Posted at 4:39 pm (U.S. Eastern) 3/8/2010

As a supporter of Synod actions, especially the controversial ones of 2009, I'm saddened by the "urge to walk" typified on the majority of letters on these issues.  As for staysitics, yes, a significant number would be that of (1) those leaving an ELCA congregation, (2) those leaving the ELCA,  (3) and those leaving church life altogether.  Of course, the reasons for leaving are varied and not just for theological discontent.  As a result, any data quoted will be suspect if those leaving for the latter reason are feeling alone in their decision.

Bob Rainis, did you mean LCMS and not LC-MC?  Please define you abreviations.  Kevin, I dislike calling your letter conspiracy advocacy but that's what it sounds like and again the data you requested lack meaning for a number of reasons.

Also, meaningful data would be for the number of members tranferreing in to ELCA congragations.  Our small but vibrant congregation (we're in a State with only 17 ELCA congregations) has a plurality of members from other faiths and is contiuning to attract new members, especially disaffacted Roman Catholics.  We'd like to think that we're welcoming, inclusive, and offer great preaching and fellowship.

Please remember, fellow Lutherans, it's far better to run to something rather than just from something.  Are you really missing something essential by leaving a congregation (or church) that doesn't line up 100% with your perception of orthdoxy?  Or is it your fear of association with those (at any level) who may not belive exactly as you do?  Remember, Christ said, "He who is not against us is with us."

Kevin

Kevin

Posted at 5:32 pm (U.S. Eastern) 3/8/2010

Robert,

Sorry to disagree with you, but remember, I'm not the one trumpeting the title "Twenty-eight of the ELCA's some 10,200 congregations passed a second and final vote to leave the denomination as of Feb. 4" - a fact that is far less meaningful than even my simple request. 

For instance, the headline, for all intents and purposes, suggests that only 0.002745 of all ELCA Lutherans are disenchanted with the CWA 2009 decision and are therefore leaving because of it.  Do you believe this? 

We already know that this abnormally small statistic isn't true due to rapid declines in the ELCA's finances - a fact that the ELCA also wants to misleadingly attribute nearly solely to the poor economy.     

So yes, my point is basically anecdotal.  However, I believe my hypothesis could quickly be converted to the scientific simply by surveying the attitudes of those members that have quit attending an ELCA congregation since CWA 2009. 

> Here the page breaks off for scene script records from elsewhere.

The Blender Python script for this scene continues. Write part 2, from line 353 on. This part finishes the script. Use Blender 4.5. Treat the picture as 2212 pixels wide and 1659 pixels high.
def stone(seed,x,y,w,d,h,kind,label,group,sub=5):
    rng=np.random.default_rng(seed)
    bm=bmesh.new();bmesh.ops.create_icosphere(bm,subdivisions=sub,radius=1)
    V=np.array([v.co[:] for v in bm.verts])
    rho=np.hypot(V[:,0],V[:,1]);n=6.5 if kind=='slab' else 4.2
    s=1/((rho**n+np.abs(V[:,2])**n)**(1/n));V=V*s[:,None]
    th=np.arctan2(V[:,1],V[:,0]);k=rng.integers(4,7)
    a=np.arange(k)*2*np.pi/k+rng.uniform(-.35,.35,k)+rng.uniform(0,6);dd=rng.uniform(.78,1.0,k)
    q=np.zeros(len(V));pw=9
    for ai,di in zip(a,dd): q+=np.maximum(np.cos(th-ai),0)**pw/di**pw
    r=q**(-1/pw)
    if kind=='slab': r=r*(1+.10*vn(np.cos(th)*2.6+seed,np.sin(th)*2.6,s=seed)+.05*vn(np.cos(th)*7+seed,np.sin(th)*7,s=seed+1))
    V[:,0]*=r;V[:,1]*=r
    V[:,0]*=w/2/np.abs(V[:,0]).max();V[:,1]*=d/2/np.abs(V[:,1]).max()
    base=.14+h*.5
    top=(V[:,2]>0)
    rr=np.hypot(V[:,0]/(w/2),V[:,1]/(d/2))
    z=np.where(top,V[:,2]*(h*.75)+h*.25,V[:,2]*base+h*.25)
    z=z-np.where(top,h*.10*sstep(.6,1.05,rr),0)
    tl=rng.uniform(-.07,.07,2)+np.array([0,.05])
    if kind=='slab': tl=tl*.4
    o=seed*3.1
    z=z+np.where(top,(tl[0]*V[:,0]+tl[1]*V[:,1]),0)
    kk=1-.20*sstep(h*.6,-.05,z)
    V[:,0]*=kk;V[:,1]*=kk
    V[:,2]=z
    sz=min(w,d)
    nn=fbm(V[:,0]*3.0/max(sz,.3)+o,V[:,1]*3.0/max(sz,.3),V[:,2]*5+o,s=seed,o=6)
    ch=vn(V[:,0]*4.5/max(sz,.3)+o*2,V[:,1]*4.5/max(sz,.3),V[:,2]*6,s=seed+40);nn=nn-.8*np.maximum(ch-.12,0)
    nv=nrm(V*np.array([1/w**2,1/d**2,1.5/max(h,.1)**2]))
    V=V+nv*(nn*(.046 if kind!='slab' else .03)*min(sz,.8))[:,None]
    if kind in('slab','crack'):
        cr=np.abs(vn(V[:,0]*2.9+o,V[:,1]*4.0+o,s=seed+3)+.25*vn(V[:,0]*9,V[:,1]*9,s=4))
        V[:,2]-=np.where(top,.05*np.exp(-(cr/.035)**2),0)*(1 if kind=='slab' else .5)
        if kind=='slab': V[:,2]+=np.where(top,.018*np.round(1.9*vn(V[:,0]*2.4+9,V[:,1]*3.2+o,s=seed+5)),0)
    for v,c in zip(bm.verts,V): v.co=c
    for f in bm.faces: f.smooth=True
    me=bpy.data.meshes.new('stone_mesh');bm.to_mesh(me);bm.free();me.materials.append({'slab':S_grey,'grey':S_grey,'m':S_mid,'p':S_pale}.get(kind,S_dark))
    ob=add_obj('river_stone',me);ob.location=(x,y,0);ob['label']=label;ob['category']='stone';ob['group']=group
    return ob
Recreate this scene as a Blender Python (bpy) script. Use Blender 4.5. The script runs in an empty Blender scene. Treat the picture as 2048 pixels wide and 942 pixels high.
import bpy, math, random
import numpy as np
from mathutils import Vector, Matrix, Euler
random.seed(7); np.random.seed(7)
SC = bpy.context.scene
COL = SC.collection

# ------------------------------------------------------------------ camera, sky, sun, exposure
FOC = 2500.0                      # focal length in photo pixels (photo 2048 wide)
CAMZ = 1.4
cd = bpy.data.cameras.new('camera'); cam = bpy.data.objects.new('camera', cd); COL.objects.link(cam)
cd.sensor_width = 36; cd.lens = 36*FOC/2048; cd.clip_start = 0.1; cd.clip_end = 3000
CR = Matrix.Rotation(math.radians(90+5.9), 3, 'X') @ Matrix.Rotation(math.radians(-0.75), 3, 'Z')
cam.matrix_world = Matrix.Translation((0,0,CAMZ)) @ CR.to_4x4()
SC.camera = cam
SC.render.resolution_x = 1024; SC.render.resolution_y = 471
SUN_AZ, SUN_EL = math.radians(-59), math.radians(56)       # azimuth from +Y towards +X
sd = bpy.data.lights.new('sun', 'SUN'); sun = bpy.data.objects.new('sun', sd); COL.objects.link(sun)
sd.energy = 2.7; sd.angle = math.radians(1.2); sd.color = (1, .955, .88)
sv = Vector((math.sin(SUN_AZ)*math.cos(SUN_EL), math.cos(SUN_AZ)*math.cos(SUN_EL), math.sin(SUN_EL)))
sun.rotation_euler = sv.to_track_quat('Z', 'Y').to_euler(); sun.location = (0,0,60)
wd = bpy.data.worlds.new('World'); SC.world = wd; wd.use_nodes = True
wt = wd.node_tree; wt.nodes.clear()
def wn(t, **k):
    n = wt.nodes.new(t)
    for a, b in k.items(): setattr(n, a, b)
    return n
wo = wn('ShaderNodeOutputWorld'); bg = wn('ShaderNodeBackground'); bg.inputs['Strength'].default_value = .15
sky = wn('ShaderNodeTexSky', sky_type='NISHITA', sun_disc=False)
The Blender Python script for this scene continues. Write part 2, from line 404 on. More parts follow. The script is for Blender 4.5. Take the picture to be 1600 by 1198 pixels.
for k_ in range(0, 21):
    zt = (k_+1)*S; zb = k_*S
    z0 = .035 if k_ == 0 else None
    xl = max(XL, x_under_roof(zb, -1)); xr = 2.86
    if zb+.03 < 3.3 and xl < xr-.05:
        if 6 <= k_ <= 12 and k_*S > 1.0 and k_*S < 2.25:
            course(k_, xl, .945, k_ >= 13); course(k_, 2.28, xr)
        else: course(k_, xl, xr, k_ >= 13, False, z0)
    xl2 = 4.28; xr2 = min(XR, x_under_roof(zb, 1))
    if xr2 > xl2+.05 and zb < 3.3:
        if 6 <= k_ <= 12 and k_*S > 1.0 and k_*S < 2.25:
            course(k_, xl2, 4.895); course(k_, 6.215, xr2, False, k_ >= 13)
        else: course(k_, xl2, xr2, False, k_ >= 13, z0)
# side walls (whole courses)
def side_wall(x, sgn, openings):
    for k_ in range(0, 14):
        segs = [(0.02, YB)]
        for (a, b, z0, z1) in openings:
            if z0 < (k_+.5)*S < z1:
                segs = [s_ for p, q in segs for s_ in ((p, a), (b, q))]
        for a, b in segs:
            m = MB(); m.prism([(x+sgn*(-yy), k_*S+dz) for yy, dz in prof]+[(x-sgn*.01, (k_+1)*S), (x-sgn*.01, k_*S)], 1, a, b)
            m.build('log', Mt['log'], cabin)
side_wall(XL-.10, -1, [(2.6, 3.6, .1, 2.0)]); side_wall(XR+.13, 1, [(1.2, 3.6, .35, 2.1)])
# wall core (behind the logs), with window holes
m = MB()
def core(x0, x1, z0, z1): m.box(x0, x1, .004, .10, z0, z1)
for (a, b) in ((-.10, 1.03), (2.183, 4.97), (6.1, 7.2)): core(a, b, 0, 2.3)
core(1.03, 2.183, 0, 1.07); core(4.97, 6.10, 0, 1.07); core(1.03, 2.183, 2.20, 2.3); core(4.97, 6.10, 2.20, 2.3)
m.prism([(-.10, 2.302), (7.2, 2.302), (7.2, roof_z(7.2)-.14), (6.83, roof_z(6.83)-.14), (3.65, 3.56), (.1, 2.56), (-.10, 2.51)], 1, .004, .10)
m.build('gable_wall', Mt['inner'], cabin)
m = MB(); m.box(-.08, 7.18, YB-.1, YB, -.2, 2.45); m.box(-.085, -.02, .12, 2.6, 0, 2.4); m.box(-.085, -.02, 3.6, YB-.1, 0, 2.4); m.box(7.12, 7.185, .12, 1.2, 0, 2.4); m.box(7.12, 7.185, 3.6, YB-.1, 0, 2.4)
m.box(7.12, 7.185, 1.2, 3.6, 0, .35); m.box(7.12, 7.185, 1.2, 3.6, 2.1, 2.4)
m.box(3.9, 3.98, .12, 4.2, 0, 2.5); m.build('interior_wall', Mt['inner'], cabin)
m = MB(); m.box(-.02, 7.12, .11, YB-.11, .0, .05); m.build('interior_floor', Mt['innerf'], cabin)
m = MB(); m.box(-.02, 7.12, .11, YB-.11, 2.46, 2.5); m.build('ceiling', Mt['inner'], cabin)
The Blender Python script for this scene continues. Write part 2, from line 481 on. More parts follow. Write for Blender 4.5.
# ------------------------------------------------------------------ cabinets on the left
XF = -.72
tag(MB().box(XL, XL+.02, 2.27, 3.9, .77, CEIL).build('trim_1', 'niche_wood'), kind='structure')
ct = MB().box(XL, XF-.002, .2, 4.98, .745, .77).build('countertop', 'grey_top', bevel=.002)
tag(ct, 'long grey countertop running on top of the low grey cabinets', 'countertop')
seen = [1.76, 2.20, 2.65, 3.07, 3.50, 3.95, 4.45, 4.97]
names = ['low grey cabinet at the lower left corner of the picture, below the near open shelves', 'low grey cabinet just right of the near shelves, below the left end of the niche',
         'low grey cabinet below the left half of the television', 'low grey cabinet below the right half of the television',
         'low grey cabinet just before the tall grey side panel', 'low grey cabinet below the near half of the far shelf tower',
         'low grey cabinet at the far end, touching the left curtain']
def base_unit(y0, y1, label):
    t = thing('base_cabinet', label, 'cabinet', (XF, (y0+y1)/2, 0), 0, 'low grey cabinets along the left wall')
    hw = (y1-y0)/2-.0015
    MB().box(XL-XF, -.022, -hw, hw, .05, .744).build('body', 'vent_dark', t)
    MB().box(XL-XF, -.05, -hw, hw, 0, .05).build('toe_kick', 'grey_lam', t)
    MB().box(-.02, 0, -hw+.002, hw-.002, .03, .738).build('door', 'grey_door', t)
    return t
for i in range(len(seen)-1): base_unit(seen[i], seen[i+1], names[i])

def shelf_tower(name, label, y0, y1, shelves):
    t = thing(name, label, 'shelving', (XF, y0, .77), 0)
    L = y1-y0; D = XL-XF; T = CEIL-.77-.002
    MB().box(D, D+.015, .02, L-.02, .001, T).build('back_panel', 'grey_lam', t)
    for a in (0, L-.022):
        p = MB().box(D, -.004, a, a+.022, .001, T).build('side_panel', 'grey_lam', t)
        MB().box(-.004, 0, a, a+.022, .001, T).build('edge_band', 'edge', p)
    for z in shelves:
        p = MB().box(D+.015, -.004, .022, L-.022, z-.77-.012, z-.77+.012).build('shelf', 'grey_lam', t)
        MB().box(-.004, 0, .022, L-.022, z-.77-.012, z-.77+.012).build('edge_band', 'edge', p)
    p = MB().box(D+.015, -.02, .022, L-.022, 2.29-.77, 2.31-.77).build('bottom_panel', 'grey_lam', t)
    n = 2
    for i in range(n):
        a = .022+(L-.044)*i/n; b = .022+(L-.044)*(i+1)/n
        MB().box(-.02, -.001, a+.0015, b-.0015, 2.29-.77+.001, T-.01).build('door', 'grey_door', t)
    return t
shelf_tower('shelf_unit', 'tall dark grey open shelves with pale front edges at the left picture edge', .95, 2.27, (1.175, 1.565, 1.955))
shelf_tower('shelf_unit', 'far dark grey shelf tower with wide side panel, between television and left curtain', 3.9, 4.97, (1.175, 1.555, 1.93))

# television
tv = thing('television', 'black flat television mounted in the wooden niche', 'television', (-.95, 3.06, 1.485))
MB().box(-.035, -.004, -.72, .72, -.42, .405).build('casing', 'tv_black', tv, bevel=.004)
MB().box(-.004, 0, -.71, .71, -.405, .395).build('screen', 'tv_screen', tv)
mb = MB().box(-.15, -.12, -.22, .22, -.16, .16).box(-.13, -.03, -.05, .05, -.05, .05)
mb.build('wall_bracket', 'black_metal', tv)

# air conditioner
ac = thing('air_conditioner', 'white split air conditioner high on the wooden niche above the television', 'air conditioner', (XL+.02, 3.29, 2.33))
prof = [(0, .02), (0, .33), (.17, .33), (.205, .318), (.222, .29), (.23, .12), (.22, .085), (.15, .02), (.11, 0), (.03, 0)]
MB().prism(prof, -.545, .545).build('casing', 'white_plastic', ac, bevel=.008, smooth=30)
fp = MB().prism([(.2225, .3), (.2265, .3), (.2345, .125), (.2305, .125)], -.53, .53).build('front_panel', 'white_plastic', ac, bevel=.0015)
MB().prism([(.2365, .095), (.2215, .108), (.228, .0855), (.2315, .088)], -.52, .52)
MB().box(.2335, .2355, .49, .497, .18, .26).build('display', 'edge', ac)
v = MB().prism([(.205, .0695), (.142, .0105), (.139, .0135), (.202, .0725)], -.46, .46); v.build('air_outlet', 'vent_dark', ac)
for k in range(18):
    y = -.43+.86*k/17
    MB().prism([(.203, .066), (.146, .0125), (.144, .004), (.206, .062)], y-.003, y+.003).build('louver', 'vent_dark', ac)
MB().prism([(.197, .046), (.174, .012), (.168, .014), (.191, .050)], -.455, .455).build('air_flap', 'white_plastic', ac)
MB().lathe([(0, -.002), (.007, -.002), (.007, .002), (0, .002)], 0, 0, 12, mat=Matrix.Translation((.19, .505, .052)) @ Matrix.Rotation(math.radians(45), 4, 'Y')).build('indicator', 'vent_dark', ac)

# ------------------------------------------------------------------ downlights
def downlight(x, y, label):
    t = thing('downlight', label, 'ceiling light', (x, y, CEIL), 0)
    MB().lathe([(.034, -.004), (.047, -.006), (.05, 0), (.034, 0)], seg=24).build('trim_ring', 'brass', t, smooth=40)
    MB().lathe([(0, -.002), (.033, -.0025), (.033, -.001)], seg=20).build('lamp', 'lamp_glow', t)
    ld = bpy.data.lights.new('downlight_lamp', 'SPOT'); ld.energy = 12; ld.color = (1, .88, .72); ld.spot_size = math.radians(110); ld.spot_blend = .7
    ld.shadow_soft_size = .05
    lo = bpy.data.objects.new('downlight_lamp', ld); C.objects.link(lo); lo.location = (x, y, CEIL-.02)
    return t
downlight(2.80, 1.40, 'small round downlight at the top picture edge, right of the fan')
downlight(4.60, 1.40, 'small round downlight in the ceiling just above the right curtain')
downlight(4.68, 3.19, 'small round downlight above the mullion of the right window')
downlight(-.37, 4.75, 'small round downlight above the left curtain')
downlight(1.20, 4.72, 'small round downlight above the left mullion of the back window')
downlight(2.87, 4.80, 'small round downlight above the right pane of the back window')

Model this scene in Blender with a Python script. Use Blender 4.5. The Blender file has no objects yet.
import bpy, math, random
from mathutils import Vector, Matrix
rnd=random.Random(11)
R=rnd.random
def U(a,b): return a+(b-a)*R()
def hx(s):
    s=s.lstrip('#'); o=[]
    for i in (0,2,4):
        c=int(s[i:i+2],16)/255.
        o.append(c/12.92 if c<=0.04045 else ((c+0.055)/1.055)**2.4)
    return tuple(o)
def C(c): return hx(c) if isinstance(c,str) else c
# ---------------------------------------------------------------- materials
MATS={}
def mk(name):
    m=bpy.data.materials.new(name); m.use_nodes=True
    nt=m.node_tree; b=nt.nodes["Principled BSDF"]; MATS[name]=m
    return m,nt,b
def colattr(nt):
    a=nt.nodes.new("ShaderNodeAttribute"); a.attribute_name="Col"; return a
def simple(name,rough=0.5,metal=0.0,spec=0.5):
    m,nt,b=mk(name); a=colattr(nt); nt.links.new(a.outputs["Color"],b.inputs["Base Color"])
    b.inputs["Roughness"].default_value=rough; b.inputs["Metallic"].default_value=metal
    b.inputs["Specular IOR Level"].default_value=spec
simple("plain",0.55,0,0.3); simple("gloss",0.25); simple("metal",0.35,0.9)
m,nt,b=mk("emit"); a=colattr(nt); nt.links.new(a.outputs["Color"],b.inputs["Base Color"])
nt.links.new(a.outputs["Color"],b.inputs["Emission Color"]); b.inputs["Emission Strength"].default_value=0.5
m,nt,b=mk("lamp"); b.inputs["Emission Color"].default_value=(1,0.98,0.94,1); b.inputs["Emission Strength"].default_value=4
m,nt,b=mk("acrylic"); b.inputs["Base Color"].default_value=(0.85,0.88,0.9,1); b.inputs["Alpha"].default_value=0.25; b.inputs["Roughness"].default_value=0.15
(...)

On this final point, I find it amazing that the ELCA has apparently not surveyed its membership following the CWA 2009 action - something that even basic political campaigns do.  That they haven't just tells me again that they either do not want to know this information or, if they have, that they do not want this information out.   

Just saying..

  

 

Dave N.

Dave N.

Posted at 9:52 am (U.S. Eastern) 3/9/2010

Kevin - it still seems to me that you are being overly suspicious. The results of a survey would be nice, but I think you can give up on the idea that one has been done already. Again that kind of information would be gathered at the congregational level, and for sure no such survey has been passed along to my congregation from churchwide. Nor would conducting one be anywhere near as simple as you say. Again, thinking on the local level where that info would be gathered, how many congregations really keep track of who attends each Sunday? Attendance numbers, yes. Vague ideas of who has or hasn't been around lately, yes. Formal transfers in/out, yes. But identifying the set of individuals in a congregation who have stopped attending since CWA'09 would be problematic for many congregations. And you'd have to do that before conducting any such survey.

Also, I don't think the stats related to congregations leaving the ELCA have been interpreted by anyone as reflecting in any way the percentage of Lutherans who opposed the CWA measures. Nobody in their right mind would. It's one metric of the reaction, and maybe the only available quantitative metric at this point, but I don't believe most people read as much into it as you think they do. I think it's generally understood that most lay people in the ELCA would not want someone in a same-gender relationship as a pastor, with a more even split on the issue of allowing congregations that want to call one to do so, and with the clergy probably being skewed more towards the liberal view.

Maybe these suspicions are grounded in frustration and disbelief that there could be that many faithful, intelligent, Bible-believing Lutherans who support the CWA actions. If so, I guess I'd encourage folks to try and shake that disbelief. It might not change anybody's decisions on whether to stay or go, but it might ease some of the suspicious and rancor along the way.

Everett

Everett

Posted at 10:28 am (U.S. Eastern) 3/11/2010

A quote from Archbishop Desmond, Nobel Peace prize winner- "For me I could never keep quiet.  I came from a situation where for a very long time people were discriminated against, made to suffer for something about which they could do nothing--their ethnicity.  We were made to suffer bedause we were not white.  Then, for a very long time in our church, we didn't ordain women, and we were penalizing a huge section of humanity for something about which they could do nothing- their gender.  And I'm glad that now the church has changed all that.  I'm glad apartheid has ended.  I could not for any part of me be able to keep quiet, because people were being penalized, ostracized, treated as if they were less than human, because of something they could do nothing to change-their sexual orientation.  For me, I can't imagine the Lord that I worship, this Jesus Christ, actually concurring with the persecution of a minority that is already being persecuted.  The Jesus who I worship is a Jesus who was forever on the side of those who were being clobbered, and he got into trouble precisely because of taht.  Our church, the Anglican Church, is experiencing a very, very serious crisis.  It is all to do with human sexuality.  I think God is weeping.  He is weeping that we should be spending so much energy, time, resources ont his subject at a time when the world is aching.